Alan Ellison of Veolia added that his company’s Grays Ferry Cogeneration plant in Philadelphia could go bankrupt if it stumbles in the new market.

Premature

Jim Jablonski of the Public Power Association of New Jersey said the problem statement was premature.

“Is it time to be tweaking it already?” he said of Capacity Performance. “Or should we wait for a sensitivity analysis?”

“PJM does have some concerns regarding the substance of the problem statement,” said Stu Bresler, PJM senior vice president for markets, noting that a fundamental piece of the new product’s design is unit-specific evaluation of performance.

“I don’t have an opinion how long we should wait,” he said. “But I certainly agree that experience would be helpful.”

The committee plans to vote on the problem statement at its December meeting.

FERC: PJM Entitled to Recoup Line-Loss Credits

By Michael Brooks

PJM is entitled to recoup $28 million in line-loss credits paid to virtual traders, FERC ruled last week, reaffirming a  2011 decision that the D.C. Circuit Court of Appeals ordered it to justify.

In its response to the court’s 2013 remand, the commission found that repayment of the refunds would not have a negative impact on the PJM market (EL08-14). If anything, FERC said, “recoupment will have a positive effect on the market because market participants know they will not be permitted to retain erroneously paid refunds.”

PJM told the commission that it has already recovered $9 million of the approximately $37 million the RTO paid out to virtual traders through its marginal loss surplus allocation (MLSA), which refunds a portion of transmission loss charges to companies who contribute to the fixed costs of the grid.

PJM collects transmission loss charges to account for electricity lost as it flows over the lines, but because the RTO treats every transmission as the last in the system, its collections exceed actual losses.

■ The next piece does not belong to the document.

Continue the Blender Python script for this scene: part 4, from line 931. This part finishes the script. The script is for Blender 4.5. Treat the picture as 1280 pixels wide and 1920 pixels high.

MLSA was approved by FERC in 2006 to account for this.

FERC decided in 2008 that up-to-congestion traders were entitled to the refunds but reversed its policy in 2011. The D.C. Circuit upheld the reversal but told the commission it had to justify why the traders should be required to pay back their refunds. (See Split Decision for Financial Traders on PJM Line-Loss Collections.)

“We have determined that the virtual marketers … should be required to repay refunds, with interest, to put the parties back in the positions in which they would have found themselves if the commission had not erred in requiring refunds in the first place,” FERC said.

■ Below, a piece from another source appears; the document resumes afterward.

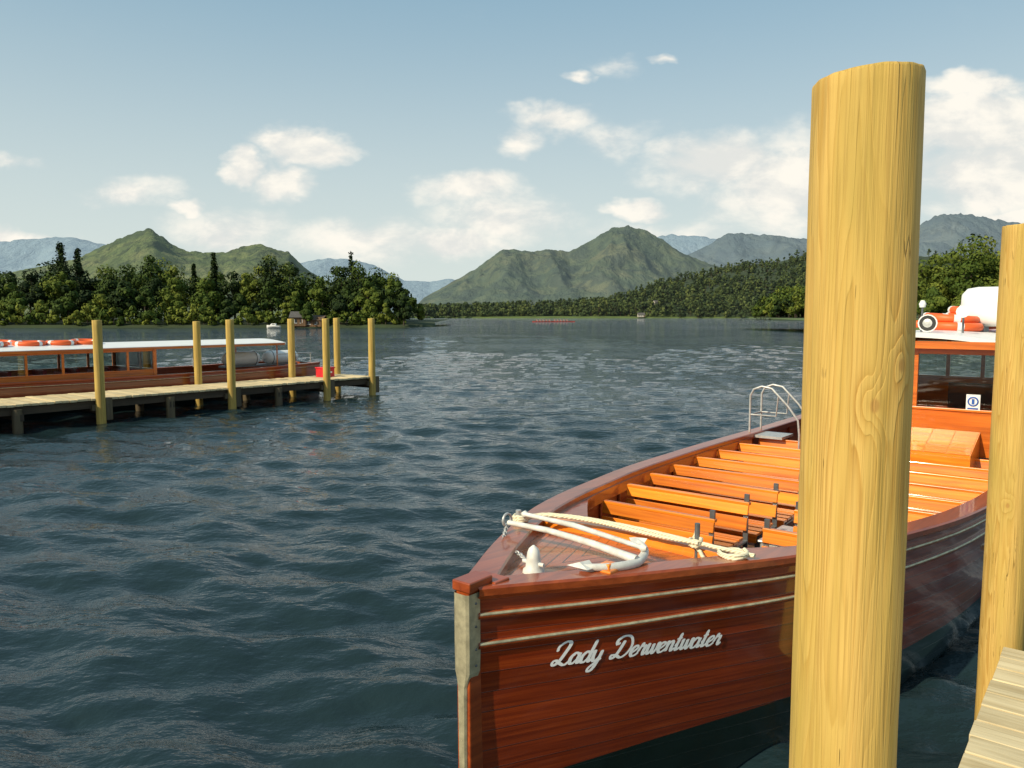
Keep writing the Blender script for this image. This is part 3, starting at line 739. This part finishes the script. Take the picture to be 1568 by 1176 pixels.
# anchor
anc=empty('anchor',(0,0,0)); anc.parent=b1
mb=MB(); z0=float(H1.z(.8))+.035
mb.tube([(.86,.48,z0+.05),(.84,.2,z0+.06),(.80,-.1,z0+.055),(.78,-.36,z0+.03)],[.014,.016,.018,.022],whitegalv,10)
mb.tube([(.98,.46,z0+.075),(.93,.1,z0+.085),(.88,-.34,z0+.06)],[.012,.015,.012],whitegalv,10)
for p in[(.98,.46,z0+.075),(.88,-.34,z0+.06)]:
    mb.tube([(p[0],p[1]-.02,p[2]),(p[0],p[1],p[2]),(p[0],p[1]+.02,p[2])],[.010,.022,.010],whitegalv,10)
AR=np.linspace(-1.25,1.25,17)
arm=[(.78+.27*math.sin(a),-.36+.22*(1-math.cos(a)),z0+.015+.02*abs(math.sin(a))) for a in AR]
mb.tube(arm,[.010+.012*math.cos(a) for a in AR],whitegalv,10)
for sg in(0,-1):
    p=Vector(arm[sg]); q=Vector(arm[1 if sg==0 else -2]); d=(p-q).normalized(); sd=d.cross(Vector((0,0,1)))
    mb.add([p+d*.06,p-d*.04+sd*.045+Vector((0,0,.02)),p-d*.07,p-d*.04-sd*.045,p+Vector((0,0,.02))],[(0,1,4),(1,2,4),(2,3,4),(3,0,4),(0,3,2,1)],whitegalv)
ring=[(.87+.035*math.cos(a),.50,z0+.06+.035*math.sin(a)) for a in np.linspace(0,2*math.pi,15)[:-1]]; mb.tube(ring,.007,galv,6,closed=True)
mb.make('anchor_body',anc)
mb=MB()
cp=[(.87,.5,z0+.03),(.80,.46,z0-.0),(.70,.40,z0-.01),(.62,.30,z0-.005),(.58,.18,z0-.0),(.52,.10,z0)]
for i in range(26):
    t=i/25*(len(cp)-1); a=int(min(t,len(cp)-2)); p=Vector(cp[a]).lerp(Vector(cp[a+1]),t-a); d=(Vector(cp[a+1])-Vector(cp[a])).normalized(); u=Vector((0,0,1)) if i%2 else d.cross(Vector((0,0,1)))
    mb.tube([p+d*.017*math.cos(x)+u*.010*math.sin(x) for x in np.linspace(0,2*math.pi,9)[:-1]],.0042,galv,5,closed=True)
mb.make('chain',anc)
mb=MB(); zb=float(H1.z(.45))
mb.tube([(.45,0,zb-.02),(.45,0,zb+.01),(.45,0,zb+.02),(.45,0,zb+.06),(.45,0,zb+.09),(.45,0,zb+.11),(.45,0,zb+.125)],[.055,.05,.038,.034,.030,.022,.005],whitegalv,16)
mb.tube([(.45,-.06,zb+.04),(.45,.06,zb+.04)],.010,whitegalv,8)
mb.make('bollard',b1)
mb=MB(); mb.box((.62,-.30,zb+.012),(.10,.09,.05),bench_m); mb.box((.62,-.30,zb+.045),(.06,.05,.03),bench_m); mb.make('fairlead',b1,.006)
mb=MB(); zr=float(H1.z(1.3))+.05
def roperun(pts,r,n=60,wob=.006):
    pts=[Vector(p) for p in pts]; out=[]
    for i in range(n):
        t=i/(n-1)*(len(pts)-1); a=min(int(t),len(pts)-2); f=t-a
        p0=pts[max(a-1,0)];p1=pts[a];p2=pts[a+1];p3=pts[min(a+2,len(pts)-1)]
        p=.5*((2*p1)+(-p0+p2)*f+(2*p0-5*p1+4*p2-p3)*f*f+(-p0+3*p1-3*p2+p3)*f**3)
        out.append(p+Vector((random.uniform(-wob,wob),random.uniform(-wob,wob),random.uniform(-wob,wob)*.5)))
    mb.tube(out,r,rope,8)
roperun([(1.12,.60,zr+.0),(1.22,.52,zr+.03),(1.27,.3,zr+.04),(1.30,0,zr+.035),(1.29,-.3,zr+.03),(1.30,-.55,zr+.015),(1.33,-.72,zr)],.0125,60,.002)
roperun([(1.10,.58,zr+.03),(1.17,.48,zr+.045),(1.24,.2,zr+.045),(1.25,-.2,zr+.03),(1.26,-.45,zr+.03)],.010,50,.002)
for c_,rr_,nn in(((1.12,.60,zr+.0),.04,3),((1.30,-.62,zr-.01),.07,2),((1.29,-.42,zr+.005),.03,3)):
    pts=[]
    for i in range(nn*12): a=i/12*2*math.pi; pts.append((c_[0]+(rr_+.006*math.sin(i))*math.cos(a),c_[1]+rr_*math.sin(a),c_[2]+.012*(i/12)+.004*math.sin(i*1.7)))
    mb.tube(pts,.010,rope,7)
roperun([(1.32,-.42,zr+.10),(1.31,-.40,zr+.02),(1.27,-.46,zr-.02),(1.22,-.50,zr-.03)],.010,20,.003)
mb.make('mooring_rope',b1)
mb=MB(); mb.tube([(1.1,.6,zr-.06),(1.1,.6,zr+.07)],[.02,.016],galv,10); mb.tube([(1.31,-.42,zr-.08),(1.31,-.42,zr+.12)],[.014,.014],dkmetal,10); mb.make('rope_pins',b1)
mb=MB()
mb.add([(6.45,-.95,1.0),(6.45,.55,1.0),(7.05,.55,1.17),(7.05,-.95,1.17),(6.45,-.95,.6),(6.45,.55,.6),(7.05,.55,.6),(7.05,-.95,.6)],[(0,1,2,3),(4,5,1,0),(5,6,2,1),(7,4,0,3)],bench_m)
for j in range(7): mb.add([(6.46,-.94+j*.215,1.008),(6.46,-.745+j*.215,1.008),(7.04,-.745+j*.215,1.173),(7.04,-.94+j*.215,1.173)],[(0,1,2,3)],bench_m)
mb.make('engine_hatch',b1)
def cabin(par,s0,s1,yn,yf,zb,zs,zt,mull,fmull,roofx0,roofx1,roofz,wm,wy):
    mb=MB(); g=MB(); T=.045
    for y in(yn,yf):
        mb.box(((s0+s1)/2,y,(zb+zs)/2),(s1-s0,T,zs-zb),wm); mb.box(((s0+s1)/2,y,zs+.012),(s1-s0+.03,T+.03,.024),wm); mb.box(((s0+s1)/2,y,zt-.035),(s1-s0,T-.004,.07),wm)
        g.box(((s0+s1)/2,y,(zs+zt)/2),(s1-s0-.06,.006,zt-zs-.08),glass)
        for x in mull: mb.box((x,y,(zs+zt)/2),(.055,T+.006,zt-zs-.02),wy)
    for x in(s0,s1):
        mb.box((x,(yn+yf)/2,(zb+zs)/2),(T+.003,yf-yn-.05,zs-zb-.003),wy); mb.box((x,(yn+yf)/2,zs+.014),(T+.04,yf-yn-.06,.026),wy); mb.box((x,(yn+yf)/2,zt-.036),(T-.002,yf-yn-.06,.07),wy)
        g.box((x,(yn+yf)/2,(zs+zt)/2),(.006,yf-yn-.08,zt-zs-.08),glass)
        for y in fmull: mb.box((x,y,(zs+zt)/2),(T+.004,.055,zt-zs-.02),wy)
        for y in(yn,yf): mb.box((x,y,(zb+zt)/2),(.085,.085,zt-zb+.001),wy)
    mb.make('cabin_frame',par,.004); g.make('cabin_windows',par)
    r=MB(); rows=[]
    for t in np.linspace(-1,1,17):
        y=(yn+yf)/2+t*((yf-yn)/2+.08); z=roofz+.10*(1-t*t); rows.append([(roofx0,y,z-.05),(roofx0,y,z-.004),(roofx0+.03,y,z),(roofx1-.03,y,z),(roofx1,y,z-.004),(roofx1,y,z-.05),(roofx0,y,z-.05)])
    r.grid(rows,whitep,False); r.add([(rows[0][i]) for i in(0,1,2,3,4,5)],[(0,1,2,3,4,5)],whitep); r.add([(rows[-1][i]) for i in(0,1,2,3,4,5)],[(5,4,3,2,1,0)],whitep)
    for y in(yn-.07,yf+.07): r.beam((roofx0+.05,y,roofz-.045),(roofx1-.05,y,roofz-.045),.04,.06,wm)
    r.beam((roofx0+.02,yn-.05,roofz-.03),(roofx0+.02,yf+.05,roofz-.03),.05,.08,wy)
    r.make('cabin_roof',par)
cab_x=wood('cabin_mahogany_x',(.66,.17,.020),(.40,.085,.010),'x',22,.8,.28,.4,.0006,.15)
cab_y=wood('cabin_mahogany_y',(.72,.19,.020),(.46,.10,.010),'y',22,.8,.28,.4,.0006,.15)
cabin(b1,7.08,12.2,-1.12,.72,.9,1.38,2.06,[7.9,8.7,9.5,10.3,11.1],[-.30,.2],6.95,12.5,2.12,cab_x,cab_y)
mb=MB()
mb.box((8.0,-.7,1.1),(.5,.5,.08),black); mb.box((8.22,-.7,1.35),(.06,.5,.5),black); mb.box((7.5,.3,1.25),(.5,.7,.35),cab_x); mb.tube([(7.72+.03*math.cos(a),.3+.19*math.cos(a),1.55+.19*math.sin(a)) for a in np.linspace(0,6.28,20)[:-1]],.015,dkmetal,6,closed=True)
mb.make('helm',b1)
blue=plain('blue_sign_print',(.03,.12,.45),.4)
mb=MB(); mb.box((7.045,-.87,1.485),(.004,.13,.17),whitep)
mb.tube([(7.041,-.87+.045*math.cos(a),1.495+.045*math.sin(a)) for a in np.linspace(0,6.28,20)[:-1]],.008,blue,6,closed=True); mb.box((7.040,-.87,1.495),(.004,.025,.055),blue); mb.box((7.041,-.87,1.42),(.004,.10,.016),blue)
mb.make('life_jacket_sign',b1)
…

In its remand, the court agreed with virtual traders Black Oak Energy, EPIC Merchant Energy and SESCO Enterprises — whose December 2007 complaint originally spurred FERC to allow them to collect refunds — that the commission’s order to repay the refunds threatened to undermine the markets.

“Recoupment interjects regulatory uncertainty into a setting in which participants rely on the finality and predictability of commission rulings to assure a well-functioning marketplace,” the companies told FERC in 2014. They complained that the order reflected a new policy, one without any time limits, parameters or sufficient notice.

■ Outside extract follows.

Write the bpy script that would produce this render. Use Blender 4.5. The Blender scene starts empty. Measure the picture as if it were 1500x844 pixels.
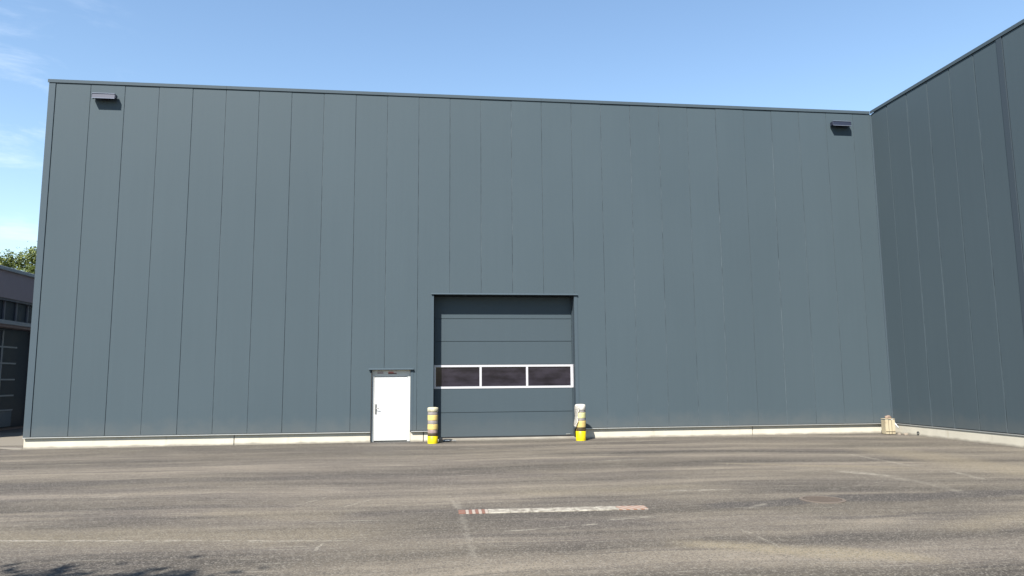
import bpy, bmesh, math, random
from mathutils import Vector, Matrix
random.seed(7)
scene = bpy.context.scene
COL = scene.collection

# ------------------------------------------------------------------ camera
CAM_LOC = Vector((11.1831, -22.6638, 1.8904))
yaw, pitch, roll, FPX = 0.1227, 0.1248, -0.0083, 1058.5
cd = bpy.data.cameras.new('camera')
cam = bpy.data.objects.new('camera', cd)
COL.objects.link(cam)
fwd = Vector((math.sin(yaw)*math.cos(pitch), math.cos(yaw)*math.cos(pitch), math.sin(pitch)))
rgt = Vector((math.cos(yaw), -math.sin(yaw), 0))
up = rgt.cross(fwd)
r2 = rgt*math.cos(roll) + up*math.sin(roll)
u2 = up*math.cos(roll) - rgt*math.sin(roll)
mw = Matrix((r2, u2, -fwd)).transposed().to_4x4()
mw.translation = CAM_LOC
cam.matrix_world = mw
cd.sensor_width = 36
cd.lens = FPX/1500*36
cd.clip_start = 0.1
cd.clip_end = 3000
scene.camera = cam

# ------------------------------------------------------------------ sun, sky, exposure
SUN = Vector((-0.47, -0.77, 1.0)).normalized()          # direction towards the sun
ELEV = math.asin(SUN.z)
AZ = math.atan2(SUN.x, SUN.y)
sd = bpy.data.lights.new('sun', 'SUN')
sd.energy = 5.0
sd.angle = math.radians(0.5)
sd.color = (1.0, 0.95, 0.87)
so = bpy.data.objects.new('sun', sd)
so.rotation_euler = (-SUN).to_track_quat('-Z', 'Y').to_euler()
so.location = (-20, -40, 60)
COL.objects.link(so)

world = bpy.data.worlds.new('World')
scene.world = world
world.use_nodes = True
wt = world.node_tree
wt.nodes.clear()
wo = wt.nodes.new('ShaderNodeOutputWorld')
bg = wt.nodes.new('ShaderNodeBackground')
bg.inputs['Strength'].default_value = 0.08
sky = wt.nodes.new('ShaderNodeTexSky')
sky.sky_type = 'NISHITA'
sky.sun_disc = False
sky.sun_elevation = ELEV
sky.sun_rotation = AZ % (2*math.pi)
sky.altitude = 200
sky.air_density = 1.25
sky.dust_density = 0.15
sky.ozone_density = 1.2
tc = wt.nodes.new('ShaderNodeTexCoord')
cm = wt.nodes.new('ShaderNodeMapping')
cm.inputs['Scale'].default_value = (3.0, 3.0, 9.0)
cm.inputs['Location'].default_value = (0.35, 0.1, 0.2)
cn = wt.nodes.new('ShaderNodeTexNoise')
cn.inputs['Scale'].default_value = 2.6
cn.inputs['Detail'].default_value = 9
cn.inputs['Roughness'].default_value = 0.62
cn.inputs['Distortion'].default_value = 0.35
cr = wt.nodes.new('ShaderNodeMapRange')
cr.interpolation_type = 'SMOOTHSTEP'
cr.inputs['From Min'].default_value = 0.50
cr.inputs['From Max'].default_value = 0.80
wx = wt.nodes.new('ShaderNodeSeparateXYZ')
wl = wt.nodes.new('ShaderNodeMapRange')      # thin cloud gathers towards the western half of the sky
wl.interpolation_type = 'SMOOTHSTEP'
wl.inputs['From Min'].default_value = -0.30
wl.inputs['From Max'].default_value = -0.48
wm = wt.nodes.new('ShaderNodeMath'); wm.operation = 'MULTIPLY'
wm2 = wt.nodes.new('ShaderNodeMath'); wm2.operation = 'MULTIPLY'; wm2.inputs[1].default_value = 0.34
mixc = wt.nodes.new('ShaderNodeMix'); mixc.data_type = 'RGBA'
mixc.inputs['B'].default_value = (6.6, 7.0, 7.6, 1)
hs = wt.nodes.new('ShaderNodeHueSaturation')
hs.inputs['Saturation'].default_value = 1.06
hs.inputs['Value'].default_value = 1.0
L = wt.links.new
L(tc.outputs['Generated'], cm.inputs['Vector'])
L(cm.outputs['Vector'], cn.inputs['Vector'])
L(cn.outputs['Fac'], cr.inputs['Value'])
L(tc.outputs['Generated'], wx.inputs[0])
L(wx.outputs['X'], wl.inputs['Value'])
L(cr.outputs['Result'], wm.inputs[0]); L(wl.outputs['Result'], wm.inputs[1])
L(wm.outputs[0], wm2.inputs[0])
L(sky.outputs['Color'], hs.inputs['Color'])
L(hs.outputs['Color'], mixc.inputs['A'])
L(wm2.outputs[0], mixc.inputs['Factor'])
L(mixc.outputs['Result'], bg.inputs['Color'])
L(bg.outputs['Background'], wo.inputs['Surface'])

scene.view_settings.view_transform = 'Standard'
scene.view_settings.look = 'None'
scene.view_settings.exposure = 1.46
scene.view_settings.gamma = 1.0
scene.cycles.max_bounces = 8

# ------------------------------------------------------------------ helpers
ALBEDO = 0.57      # one trim for every base colour, so that they sit at real-world reflectance
class NT:
    """small wrapper for writing node trees"""
    def __init__(s, name):
        s.m = bpy.data.materials.new(name); s.m.use_nodes = True
        s.t = s.m.node_tree
        s.b = s.t.nodes['Principled BSDF']
    def n(s, typ, **kw):
        x = s.t.nodes.new(typ)
        for k, v in kw.items(): setattr(x, k, v)
        return x
    def l(s, a, b): s.t.links.new(a, b)
    def val(s, x, inp):
        if isinstance(x, (int, float)): inp.default_value = x
        elif isinstance(x, (tuple, list)): inp.default_value = tuple(c*ALBEDO for c in x)+(1,)
        else: s.l(x, inp)
    def math(s, op, a, b=0.0, clamp=False):
        x = s.n('ShaderNodeMath', operation=op, use_clamp=clamp)
        s.val(a, x.inputs[0]); s.val(b, x.inputs[1]); return x.outputs[0]
    def mr(s, v, a, b, c=0.0, d=1.0, smooth=True):
        x = s.n('ShaderNodeMapRange')
        if smooth: x.interpolation_type = 'SMOOTHSTEP'
        s.val(v, x.inputs['Value'])
        for k, q in zip(('From Min', 'From Max', 'To Min', 'To Max'), (a, b, c, d)): x.inputs[k].default_value = q
        return x.outputs['Result']
    def pos(s):
        return s.n('ShaderNodeNewGeometry').outputs['Position']
    def obj(s):
        return s.n('ShaderNodeTexCoord').outputs['Object']
    def mapv(s, v, scale=(1, 1, 1), loc=(0, 0, 0), rot=(0, 0, 0)):
        x = s.n('ShaderNodeMapping'); s.l(v, x.inputs['Vector'])
        x.inputs['Scale'].default_value = scale; x.inputs['Location'].default_value = loc
        x.inputs['Rotation'].default_value = rot
        return x.outputs['Vector']
    def noise(s, v, scale, detail=4, rough=0.55, dist=0.0):
        x = s.n('ShaderNodeTexNoise'); s.l(v, x.inputs['Vector'])
        x.inputs['Scale'].default_value = scale; x.inputs['Detail'].default_value = detail
        x.inputs['Roughness'].default_value = rough; x.inputs['Distortion'].default_value = dist
        return x.outputs['Fac']
    def mix(s, f, a, b, blend='MIX'):
        x = s.n('ShaderNodeMix', data_type='RGBA', blend_type=blend)
        s.val(f, x.inputs['Factor']); s.val(a, x.inputs['A']); s.val(b, x.inputs['B'])
        return x.outputs['Result']
    def bump(s, h, strength=0.3, dist=0.01):
        x = s.n('ShaderNodeBump'); s.l(h, x.inputs['Height'])
        x.inputs['Strength'].default_value = strength; x.inputs['Distance'].default_value = dist
        s.l(x.outputs['Normal'], s.b.inputs['Normal'])
    def set(s, color=None, rough=None, metal=None, spec=None):
        if color is not None: s.val(color, s.b.inputs['Base Color'])
        if rough is not None: s.val(rough, s.b.inputs['Roughness'])
        if metal is not None: s.val(metal, s.b.inputs['Metallic'])
        if spec is not None: s.val(spec, s.b.inputs['Specular IOR Level'])
        return s.m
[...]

FERC said, however, that it found sufficient legal precedent for its decision, citing cases in which it has required parties be made whole after it had made an error.

The commission also said that the companies “were on notice that the refunds paid based on the initial commission order were in question” and that they “had sufficient reason to preserve those funds in the event that the commission (or a court) subsequently reversed the commission’s initial determination.”

A Long, Messy History

FERC’s 2011 reversal resulted in a Pandora’s Box of market manipulation cases for the commission’s Office of Enforcement.

It was through the MLSA that Powhatan Energy Fund made millions making what FERC contends were riskless UTC trades to cash in on the credits. (See PJM UTC Case Likely Headed to Court After FERC Notice.)

The company is now battling FERC in federal court over the commission’s effort to collect $34.5 million in penalties and disgorged profits. In a brief to the court filed last month asking it to dismiss the case, Powhatan argued that FERC “approved the inclusion of virtual traders in the allocation of [transmission-loss credits] with no limitation other than that the traders pay into the fixed costs of the system, which as the commission expressly recognized, would include UTC transactions.”

“Despite having had the opportunity to circumscribe the very conduct at issue in this matter, the commission did not ask PJM to limit or qualify the virtual traders’ receipt of rebates for UTC transactions, nor did the commission issue any pronouncement or order advising virtual traders that it would consider trading for the rebates wrongful conduct,” Powhatan told the Eastern District Court of Virginia.

FERC countered in its own brief, saying that it had rejected an MLSA method that credited all virtual transactions for fear of it leading to an increase in trades meant solely to cash in on the credits. “It would be impossible for a reasonable person acting in good faith to read these orders and conclude that the commission was indifferent to whether traders engaged in circular trades solely to collect MLSA, regardless of whether those trades paid for transmission or not,” FERC told the court.

City Power Marketing, fined $15 million for similar allegations, filed a motion in the D.C. Circuit Nov. 2 to dismiss the case. In September, FERC issued the same charges against Coaltrain Energy. (See FERC Charges Third Firm with UTC Scam in PJM.)

FERC Grants SPP Waiver

FERC last week approved SPP’s request to correct and resettle $13.1 million of transmission-service invoices dating back to 2009, waiving a one-year limit in the RTO’s Tariff. “The requested waiver is a one-time request related to [discrete] software issues, which SPP has resolved,” FERC said (ER15-2295).

Approximately $4.4 million of resettlements outside the one-year limitation date back to 2012, when SPP told FERC a transmission customer’s inquiry led to the discovery of miscalculations of transmission losses and reactive compensation across DC ties with ERCOT and the Western Area Power Administration. The RTO said the software error affected invoices between January 2009 and May 2013.